В целом я добрый и мягкий.
.1992-й год. Журналист Ярослав Могутин берет интервью у бывшего политического обозревателя Гостелерадио СССР, а теперь ведущего «До и после полуночи» Владимира Молчанова.
— Вам пишут письма?
— Раньше мешками приходили, сейчас меньше. Разные письма: интересные, смешные, странные, злые... Меня ругают за то, что я чересчур аристократичен, манерен...
— У многих это вызывает раздражение и ненависть?
— Ну, ненависть вызывает не это. 23 февраля этого года я пошел снимать коммунистический митинг и выслушал там массу неприятных слов в свой адрес. Одно замечание меня сильно ранило. Ко мне подошел симпатичный старый человек, ветеран войны. Весь трясясь от ненависти, он сказал: «Молчанов, ведь твой отец был такой патриот, а ты, сука, продался!»
— А кому вы продались? «Тель-Авидению»?
— Он, наверное, думал, что я — жидомасон, хотя он и сам не знает, что это такое. Я никогда не думал, что своей работой смогу вызвать чью-то ненависть. Нельзя так ненавидеть друг друга, когда мы живем на одной улице, в одном городе, в одной стране, на одной земле. Это чудовищно!
— Ну, ненавидят вас единицы, а любят многие.
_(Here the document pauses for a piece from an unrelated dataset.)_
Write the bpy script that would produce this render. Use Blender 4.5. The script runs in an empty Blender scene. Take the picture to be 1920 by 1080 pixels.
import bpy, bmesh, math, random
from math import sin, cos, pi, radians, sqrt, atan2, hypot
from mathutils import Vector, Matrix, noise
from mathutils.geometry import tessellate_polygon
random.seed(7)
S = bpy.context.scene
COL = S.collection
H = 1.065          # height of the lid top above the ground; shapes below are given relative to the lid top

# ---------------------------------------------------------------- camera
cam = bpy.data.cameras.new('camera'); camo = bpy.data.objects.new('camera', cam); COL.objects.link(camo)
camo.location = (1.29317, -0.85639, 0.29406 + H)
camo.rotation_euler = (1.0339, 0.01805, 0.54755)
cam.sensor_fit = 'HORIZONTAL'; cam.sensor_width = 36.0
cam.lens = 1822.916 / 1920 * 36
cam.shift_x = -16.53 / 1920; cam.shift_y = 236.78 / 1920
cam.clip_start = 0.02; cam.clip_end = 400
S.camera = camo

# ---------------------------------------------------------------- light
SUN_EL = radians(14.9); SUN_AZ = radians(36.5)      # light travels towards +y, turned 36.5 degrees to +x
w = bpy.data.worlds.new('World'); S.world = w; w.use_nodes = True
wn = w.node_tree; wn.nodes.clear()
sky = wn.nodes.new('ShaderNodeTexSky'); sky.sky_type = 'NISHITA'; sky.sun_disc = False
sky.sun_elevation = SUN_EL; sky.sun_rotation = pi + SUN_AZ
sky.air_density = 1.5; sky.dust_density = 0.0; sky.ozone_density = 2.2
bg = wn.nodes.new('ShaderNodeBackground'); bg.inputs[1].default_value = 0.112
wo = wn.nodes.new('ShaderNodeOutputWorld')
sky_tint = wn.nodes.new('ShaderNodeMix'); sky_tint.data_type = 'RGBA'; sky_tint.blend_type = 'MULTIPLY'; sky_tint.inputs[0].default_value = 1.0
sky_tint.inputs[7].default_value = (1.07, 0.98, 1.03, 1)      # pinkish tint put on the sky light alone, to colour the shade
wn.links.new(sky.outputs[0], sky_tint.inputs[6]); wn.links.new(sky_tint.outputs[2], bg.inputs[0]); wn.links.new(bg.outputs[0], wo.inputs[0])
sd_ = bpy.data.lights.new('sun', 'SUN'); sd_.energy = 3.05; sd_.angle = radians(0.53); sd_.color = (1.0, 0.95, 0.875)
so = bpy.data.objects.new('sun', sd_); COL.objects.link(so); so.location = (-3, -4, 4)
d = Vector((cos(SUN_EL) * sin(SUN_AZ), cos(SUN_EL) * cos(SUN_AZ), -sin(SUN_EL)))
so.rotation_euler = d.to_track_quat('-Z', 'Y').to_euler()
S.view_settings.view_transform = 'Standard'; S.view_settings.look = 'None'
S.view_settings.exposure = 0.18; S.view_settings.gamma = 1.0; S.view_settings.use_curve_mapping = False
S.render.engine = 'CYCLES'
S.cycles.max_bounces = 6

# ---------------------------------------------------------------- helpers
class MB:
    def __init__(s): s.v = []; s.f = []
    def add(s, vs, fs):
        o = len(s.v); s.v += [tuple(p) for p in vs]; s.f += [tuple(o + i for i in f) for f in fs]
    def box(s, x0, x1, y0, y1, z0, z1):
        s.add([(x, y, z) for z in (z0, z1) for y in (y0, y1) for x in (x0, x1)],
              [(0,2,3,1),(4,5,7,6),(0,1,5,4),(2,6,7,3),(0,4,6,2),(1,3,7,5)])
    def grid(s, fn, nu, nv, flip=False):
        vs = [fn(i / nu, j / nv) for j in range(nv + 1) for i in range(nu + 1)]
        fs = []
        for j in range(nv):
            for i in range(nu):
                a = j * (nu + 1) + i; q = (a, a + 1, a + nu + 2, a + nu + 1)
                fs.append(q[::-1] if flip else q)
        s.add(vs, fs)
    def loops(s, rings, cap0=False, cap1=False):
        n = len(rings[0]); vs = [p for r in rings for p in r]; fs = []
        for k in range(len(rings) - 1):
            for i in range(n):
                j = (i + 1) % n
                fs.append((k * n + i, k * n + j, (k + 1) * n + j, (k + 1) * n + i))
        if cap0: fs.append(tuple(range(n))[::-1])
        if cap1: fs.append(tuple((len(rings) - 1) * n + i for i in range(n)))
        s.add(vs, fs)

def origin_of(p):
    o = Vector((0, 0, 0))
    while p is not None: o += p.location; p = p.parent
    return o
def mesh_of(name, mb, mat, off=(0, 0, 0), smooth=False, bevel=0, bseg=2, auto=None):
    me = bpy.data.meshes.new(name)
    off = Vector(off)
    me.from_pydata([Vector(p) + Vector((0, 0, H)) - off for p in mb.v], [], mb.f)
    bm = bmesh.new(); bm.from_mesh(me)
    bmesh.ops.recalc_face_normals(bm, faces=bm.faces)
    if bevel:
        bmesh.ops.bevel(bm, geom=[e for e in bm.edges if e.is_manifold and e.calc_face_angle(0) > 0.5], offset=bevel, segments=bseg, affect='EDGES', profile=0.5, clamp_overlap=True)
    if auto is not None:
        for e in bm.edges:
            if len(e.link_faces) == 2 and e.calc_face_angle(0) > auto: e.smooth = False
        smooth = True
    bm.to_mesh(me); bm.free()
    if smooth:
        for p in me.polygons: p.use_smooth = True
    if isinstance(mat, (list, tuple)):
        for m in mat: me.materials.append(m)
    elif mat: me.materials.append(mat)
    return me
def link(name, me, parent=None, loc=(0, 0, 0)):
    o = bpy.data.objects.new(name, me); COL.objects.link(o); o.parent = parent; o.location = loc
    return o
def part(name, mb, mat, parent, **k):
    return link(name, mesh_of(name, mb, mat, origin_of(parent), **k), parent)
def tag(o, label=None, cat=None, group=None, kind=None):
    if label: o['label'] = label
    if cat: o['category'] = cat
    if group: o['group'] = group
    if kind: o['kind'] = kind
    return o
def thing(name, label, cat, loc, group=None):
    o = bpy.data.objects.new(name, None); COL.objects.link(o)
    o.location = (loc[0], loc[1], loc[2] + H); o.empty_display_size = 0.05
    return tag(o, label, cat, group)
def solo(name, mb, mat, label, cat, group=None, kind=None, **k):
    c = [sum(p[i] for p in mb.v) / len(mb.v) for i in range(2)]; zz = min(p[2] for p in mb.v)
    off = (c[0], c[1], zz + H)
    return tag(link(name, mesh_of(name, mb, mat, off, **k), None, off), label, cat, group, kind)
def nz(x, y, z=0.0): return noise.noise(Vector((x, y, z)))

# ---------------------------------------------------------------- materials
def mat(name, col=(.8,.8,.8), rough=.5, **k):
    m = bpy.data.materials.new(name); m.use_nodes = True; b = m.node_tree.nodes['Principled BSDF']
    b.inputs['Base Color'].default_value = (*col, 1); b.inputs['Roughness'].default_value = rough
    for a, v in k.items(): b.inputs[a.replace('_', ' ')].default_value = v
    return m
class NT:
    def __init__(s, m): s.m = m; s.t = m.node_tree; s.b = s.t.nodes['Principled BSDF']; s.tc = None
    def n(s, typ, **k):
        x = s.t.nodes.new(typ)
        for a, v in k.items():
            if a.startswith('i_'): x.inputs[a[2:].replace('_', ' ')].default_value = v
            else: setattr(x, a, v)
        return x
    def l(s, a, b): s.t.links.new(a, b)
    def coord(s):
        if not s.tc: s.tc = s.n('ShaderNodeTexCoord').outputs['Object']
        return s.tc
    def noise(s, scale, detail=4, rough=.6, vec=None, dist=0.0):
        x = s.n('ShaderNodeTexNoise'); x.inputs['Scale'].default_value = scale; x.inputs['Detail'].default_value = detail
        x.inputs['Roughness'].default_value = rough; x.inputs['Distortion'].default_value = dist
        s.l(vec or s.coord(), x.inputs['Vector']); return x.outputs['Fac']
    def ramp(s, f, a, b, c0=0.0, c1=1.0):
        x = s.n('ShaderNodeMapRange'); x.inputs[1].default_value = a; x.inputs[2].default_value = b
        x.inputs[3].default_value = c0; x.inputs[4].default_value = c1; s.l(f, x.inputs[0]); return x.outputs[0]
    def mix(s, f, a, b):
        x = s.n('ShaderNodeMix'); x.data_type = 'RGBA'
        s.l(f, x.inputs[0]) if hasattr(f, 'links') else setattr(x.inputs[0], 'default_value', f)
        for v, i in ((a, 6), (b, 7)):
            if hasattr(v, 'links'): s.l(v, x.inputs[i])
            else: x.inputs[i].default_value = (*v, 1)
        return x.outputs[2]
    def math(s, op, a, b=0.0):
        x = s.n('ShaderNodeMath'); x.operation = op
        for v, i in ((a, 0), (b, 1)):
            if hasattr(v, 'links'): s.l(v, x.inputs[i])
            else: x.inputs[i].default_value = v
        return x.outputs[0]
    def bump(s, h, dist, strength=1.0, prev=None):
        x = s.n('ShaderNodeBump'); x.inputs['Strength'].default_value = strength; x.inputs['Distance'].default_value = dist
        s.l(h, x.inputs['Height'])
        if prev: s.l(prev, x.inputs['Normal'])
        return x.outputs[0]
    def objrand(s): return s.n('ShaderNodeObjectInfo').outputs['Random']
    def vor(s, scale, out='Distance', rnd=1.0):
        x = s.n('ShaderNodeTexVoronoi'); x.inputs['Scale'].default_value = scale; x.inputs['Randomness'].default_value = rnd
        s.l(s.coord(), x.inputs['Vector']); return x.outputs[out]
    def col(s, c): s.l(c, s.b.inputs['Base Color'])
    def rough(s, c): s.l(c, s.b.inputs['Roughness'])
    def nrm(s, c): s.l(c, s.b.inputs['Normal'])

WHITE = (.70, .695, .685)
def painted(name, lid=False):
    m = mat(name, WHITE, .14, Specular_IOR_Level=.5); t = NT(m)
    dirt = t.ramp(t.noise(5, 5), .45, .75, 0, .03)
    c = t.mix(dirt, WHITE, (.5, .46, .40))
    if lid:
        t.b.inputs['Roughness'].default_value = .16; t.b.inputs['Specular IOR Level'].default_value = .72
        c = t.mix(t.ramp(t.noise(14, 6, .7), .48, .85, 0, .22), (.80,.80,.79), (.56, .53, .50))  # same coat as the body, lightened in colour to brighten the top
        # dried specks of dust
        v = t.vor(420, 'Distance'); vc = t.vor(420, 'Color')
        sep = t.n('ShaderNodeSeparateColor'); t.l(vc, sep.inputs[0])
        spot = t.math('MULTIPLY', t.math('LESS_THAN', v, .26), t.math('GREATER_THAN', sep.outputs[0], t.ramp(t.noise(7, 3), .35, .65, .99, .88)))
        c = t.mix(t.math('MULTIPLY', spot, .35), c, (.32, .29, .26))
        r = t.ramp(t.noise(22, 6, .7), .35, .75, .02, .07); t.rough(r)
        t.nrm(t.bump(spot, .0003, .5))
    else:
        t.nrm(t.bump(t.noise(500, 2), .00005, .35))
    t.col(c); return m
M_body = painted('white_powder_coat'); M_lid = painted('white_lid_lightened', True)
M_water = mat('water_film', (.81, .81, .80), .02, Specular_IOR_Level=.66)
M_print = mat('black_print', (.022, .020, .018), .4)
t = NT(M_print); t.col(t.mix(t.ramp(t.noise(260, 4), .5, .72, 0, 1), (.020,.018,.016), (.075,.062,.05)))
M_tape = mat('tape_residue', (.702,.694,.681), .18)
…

Вам льстит ваша популярность?
— Льстила, только когда начинал, месяца два. Потом стала раздражать, приводить в бешенство. Мне не нравится, когда на меня смотрят! Телевидение сродни проституции: миллионы остаются с тобой ночью и смотрят, смотрят... Народ наш в большинстве своем бесцеремонный, запросто подходят, когда у тебя есть немного времени погулять с ребенком, просят автограф, чем-то помочь, начинают рассказывать о своих проблемах.
Бывший главный редактор «Огонька» Виталий Коротич, проживающий в Америке, летом 1992 года дал интервью по телефону московскому журналу «Столица». На диктофон ответы записывал журналист Евгений Додолев.
— В самом конце дня зазвенел противным голосом телефон правительственной связи, — рассказывал Коротич, — и меня пригласили в ЦК, в тот самый первый подъезд, где были кабинеты большинства членов Политбюро: на пятом этаже— Горбачева и Лигачева, а на третьем — Яковлева, моего самого любимого коммуниста, который сделал больше других для развала коммунистических догм. Проверяли документы жесточайше. Офицеры на контроле, не скрывая, что знают меня в лицо, сто раз сверяли все номера и фото, пока позволили войти. За спинами у офицеров были гардероб и прекрасный книжный киоск, где, разглядывая обложки, можно было отдышаться. За спиной у меня — московская Старая площадь, названная так не из-за возраста членов Политбюро, а потому, что здесь когда-то торговали старыми вещами. И два топтуна, мерно вышагивающих перед заветным первым подъездом. Интересно, что подъездом этим не пользовались ни Горбачев, ни другие высокие начальники — у них был свой вход, со двора, и свой въезд во двор. Топтуны со стороны площади и контроль со стороны здания — все это было придумано, чтобы устрашить и сразу же поставить на место меня...
В газете «Московская правда» отставной сержант милиции А. Березин назвал советницу президента по национальным вопросам Галину Старовойтову «редкой жемчужиной нашей жизни».